Task prompt:
Give back exactly the lines from the beginning of the listing below to the line holding "from mathutils import Vector, Matrix, noise", both ends included; the pictures stay out.
— begin Source material —
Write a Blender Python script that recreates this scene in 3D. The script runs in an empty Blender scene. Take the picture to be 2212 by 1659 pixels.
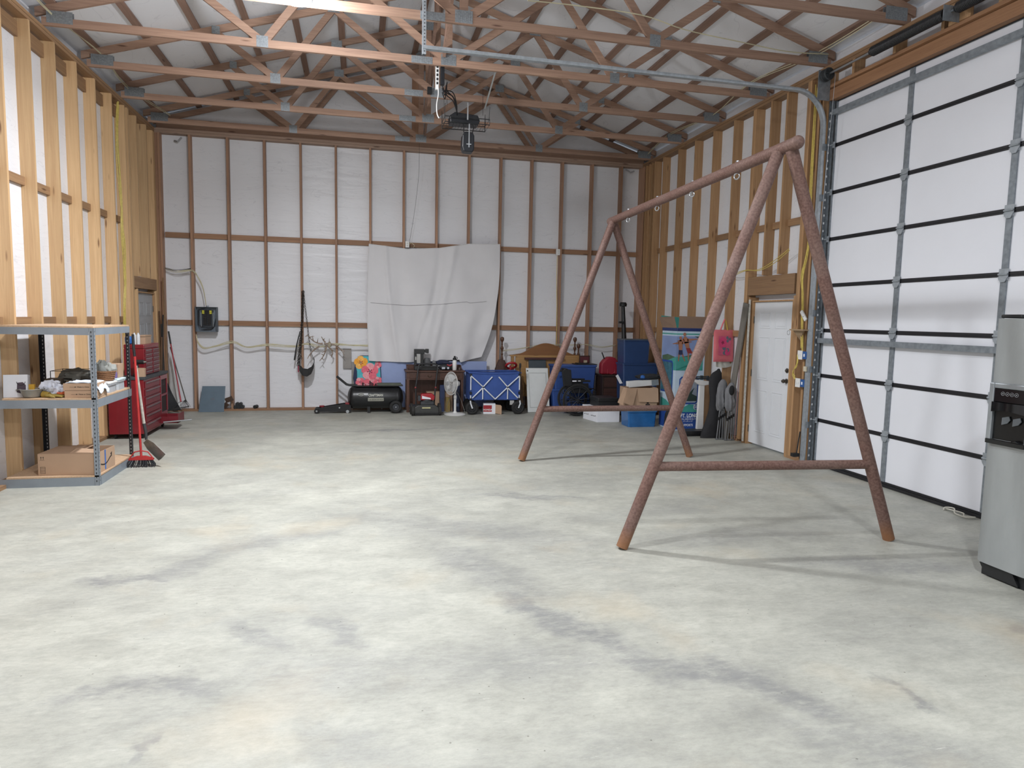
import bpy, bmesh, math, random
from mathutils import Vector, Matrix, noise

# ---------------------------------------------------------------- camera, world, lights, exposure
F_PX, CX, CY = 1457.34, 1106.0, 829.5          # focal length and centre for the 2212x1659 frame
YAW, PITCH, ROLL, EYE = math.radians(12.8542), math.radians(-5.5735), math.radians(1.1406), 1.765
_fw = Vector((math.sin(YAW)*math.cos(PITCH), math.cos(YAW)*math.cos(PITCH), math.sin(PITCH)))
_r0 = Vector((math.cos(YAW), -math.sin(YAW), 0)); _u0 = _r0.cross(_fw)
_rt = _r0*math.cos(ROLL) + _u0*math.sin(ROLL); _up = -_r0*math.sin(ROLL) + _u0*math.cos(ROLL)
scene = bpy.context.scene
COL = scene.collection
cd = bpy.data.cameras.new('camera'); cam = bpy.data.objects.new('camera', cd); COL.objects.link(cam)
cd.sensor_fit = 'HORIZONTAL'; cd.sensor_width = 36; cd.lens = F_PX/2212*36; cd.clip_start = .05
cam.matrix_world = Matrix(((_rt.x, _up.x, -_fw.x, 0), (_rt.y, _up.y, -_fw.y, 0), (_rt.z, _up.z, -_fw.z, EYE), (0, 0, 0, 1)))
scene.camera = cam
w = bpy.data.worlds.new('world'); scene.world = w; w.use_nodes = True
w.node_tree.nodes['Background'].inputs[0].default_value = (.8, .88, 1, 1)
w.node_tree.nodes['Background'].inputs[1].default_value = .3
vs = scene.view_settings; vs.view_transform = 'Standard'; vs.look = 'None'; vs.gamma = 1; vs.use_curve_mapping = False
vs.exposure = 0.04
LAMPS = [(-.58, 7.19, 4.84, 215), (-.58, 3.5, 4.84, 88), (1.45, .6, 4.84, 130)]   # shop lights under the trusses: x, y, z, watts
for lx, ly, lz, lw in LAMPS:
    ld = bpy.data.lights.new('shop_lamp', 'AREA'); ld.shape = 'DISK'; ld.size = .26; ld.energy = lw
    ld.color = (.94, .965, 1.0); ld.spread = math.radians(165)
    lo = bpy.data.objects.new('shop_lamp', ld); COL.objects.link(lo); lo.location = (lx, ly, lz - .09)
    pd_ = bpy.data.lights.new('shop_lamp_glow', 'POINT'); pd_.energy = lw*.78; pd_.shadow_soft_size = .12; pd_.color = (.94, .965, 1.0)
    po = bpy.data.objects.new('shop_lamp_glow', pd_); COL.objects.link(po); po.location = (lx, ly, lz - .22)

def ray(px, py): return _fw + _rt*((px-CX)/F_PX) - _up*((py-CY)/F_PX)
def _hit(px, py, ax, v):
    d = ray(px, py); o = Vector((0, 0, EYE)); return o + d*((v-o[ax])/d[ax])
def at(px, py, y): return _hit(px, py, 1, y)      # a measured point of the photo on the vertical plane at depth y
def atx(px, py, x): return _hit(px, py, 0, x)
def atz(px, py, z=0.0): return _hit(px, py, 2, z)

# ---------------------------------------------------------------- materials
MATS = {}
def _nodes(name):
    m = bpy.data.materials.new(name); m.use_nodes = True; n = m.node_tree
    return m, n, n.nodes['Principled BSDF']
def _n(nt, t, **kw):
    k = nt.nodes.new(t)
    for a, b in kw.items():
        if a.startswith('i_'):
            key = a[2:].replace('_', ' ')
            k.inputs[int(key) if key.isdigit() else key].default_value = b
        else: setattr(k, a, b)
    return k
def srgb(c):
    if isinstance(c, str): c = tuple(int(c[i:i+2], 16)/255 for i in (0, 2, 4))
    return tuple((x/12.92 if x <= .04045 else ((x+.055)/1.055)**2.4) for x in c[:3]) + (1,)
def mat(name, color, rough=.5, metal=0, var=.12, scale=8, bump=0, bscale=40, spec=None, trans=0, alpha=None, emit=None, estr=0, stretch=(1, 1, 1), coat=0):
    """plain coloured material with a little procedural variation"""
    if name in MATS: return MATS[name]
    m, t, b = _nodes(name); c = srgb(color)
    tc = _n(t, 'ShaderNodeTexCoord'); mp = _n(t, 'ShaderNodeMapping'); mp.inputs['Scale'].default_value = stretch
    t.links.new(tc.outputs['Object'], mp.inputs[0])
    nz = _n(t, 'ShaderNodeTexNoise', i_Scale=scale, i_Detail=4.0); t.links.new(mp.outputs[0], nz.inputs['Vector'])
    rp = _n(t, 'ShaderNodeValToRGB'); e = rp.color_ramp.elements
    e[0].position = .3; e[1].position = .7
    e[0].color = tuple(x*(1-var) for x in c[:3]) + (1,); e[1].color = tuple(min(1, x*(1+var)) for x in c[:3]) + (1,)
    t.links.new(nz.outputs['Fac'], rp.inputs[0]); t.links.new(rp.outputs[0], b.inputs['Base Color'])
    b.inputs['Roughness'].default_value = rough; b.inputs['Metallic'].default_value = metal
    if spec is not None: b.inputs['Specular IOR Level'].default_value = spec
    if trans: b.inputs['Transmission Weight'].default_value = trans
    if alpha is not None: b.inputs['Alpha'].default_value = alpha
    if coat: b.inputs['Coat Weight'].default_value = coat
    if emit: b.inputs['Emission Color'].default_value = srgb(emit); b.inputs['Emission Strength'].default_value = estr
    if bump:
        n2 = _n(t, 'ShaderNodeTexNoise', i_Scale=bscale, i_Detail=3.0); bp = _n(t, 'ShaderNodeBump', i_Strength=bump, i_Distance=.02)
        t.links.new(mp.outputs[0], n2.inputs['Vector']); t.links.new(n2.outputs['Fac'], bp.inputs['Height']); t.links.new(bp.outputs[0], b.inputs['Normal'])
    MATS[name] = m; return m
def wood(name, c1, c2, axis='Z', knots=True, rough=.62):
    if name in MATS: return MATS[name]
    m, t, b = _nodes(name)
    tc = _n(t, 'ShaderNodeTexCoord'); oi = _n(t, 'ShaderNodeObjectInfo')
    add = _n(t, 'ShaderNodeVectorMath', operation='ADD'); sc = _n(t, 'ShaderNodeVectorMath', operation='SCALE'); sc.inputs[0].default_value = (7, 13, 19)
    t.links.new(oi.outputs['Random'], sc.inputs['Scale']); t.links.new(tc.outputs['Object'], add.inputs[0]); t.links.new(sc.outputs[0], add.inputs[1])
    s = {'X': (.7, 22, 22), 'Y': (22, .7, 22), 'Z': (22, 22, .7)}[axis]
    mp = _n(t, 'ShaderNodeMapping'); mp.inputs['Scale'].default_value = s; t.links.new(add.outputs[0], mp.inputs[0])
    nz = _n(t, 'ShaderNodeTexNoise', i_Scale=1.6, i_Detail=7.0, i_Roughness=.6, i_Distortion=1.2); t.links.new(mp.outputs[0], nz.inputs['Vector'])
    rp = _n(t, 'ShaderNodeValToRGB'); e = rp.color_ramp.elements; e[0].position = .22; e[1].position = .74; e[0].color = srgb(c2); e[1].color = srgb(c1)
    t.links.new(nz.outputs['Fac'], rp.inputs[0]); out = rp.outputs[0]
    if knots:
        s2 = {'X': (1.6, 9, 9), 'Y': (9, 1.6, 9), 'Z': (9, 9, 1.6)}[axis]
        m2 = _n(t, 'ShaderNodeMapping'); m2.inputs['Scale'].default_value = s2; t.links.new(add.outputs[0], m2.inputs[0])
        vo = _n(t, 'ShaderNodeTexVoronoi', i_Scale=1.0); t.links.new(m2.outputs[0], vo.inputs['Vector'])
        kr = _n(t, 'ShaderNodeValToRGB'); k = kr.color_ramp.elements; k[0].position = .05; k[1].position = .13; k[0].color = (.22, .12, .08, 1); k[1].color = (1, 1, 1, 1)
        t.links.new(vo.outputs['Distance'], kr.inputs[0])
        mx = _n(t, 'ShaderNodeMix', data_type='RGBA', blend_type='MULTIPLY'); mx.inputs[0].default_value = .8
        t.links.new(out, mx.inputs[6]); t.links.new(kr.outputs[0], mx.inputs[7]); out = mx.outputs[2]
    mr = _n(t, 'ShaderNodeMapRange'); mr.inputs[3].default_value = .82; mr.inputs[4].default_value = 1.12; t.links.new(oi.outputs['Random'], mr.inputs[0])
    hs = _n(t, 'ShaderNodeHueSaturation'); t.links.new(mr.outputs[0], hs.inputs['Value']); t.links.new(out, hs.inputs['Color'])
    t.links.new(hs.outputs[0], b.inputs['Base Color']); b.inputs['Roughness'].default_value = rough
    bp = _n(t, 'ShaderNodeBump', i_Strength=.15, i_Distance=.01); t.links.new(nz.outputs['Fac'], bp.inputs['Height']); t.links.new(bp.outputs[0], b.inputs['Normal'])
    MATS[name] = m; return m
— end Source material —
Completed task:
Write a Blender Python script that recreates this scene in 3D. The script runs in an empty Blender scene. Take the picture to be 2212 by 1659 pixels.
import bpy, bmesh, math, random
from mathutils import Vector, Matrix, noise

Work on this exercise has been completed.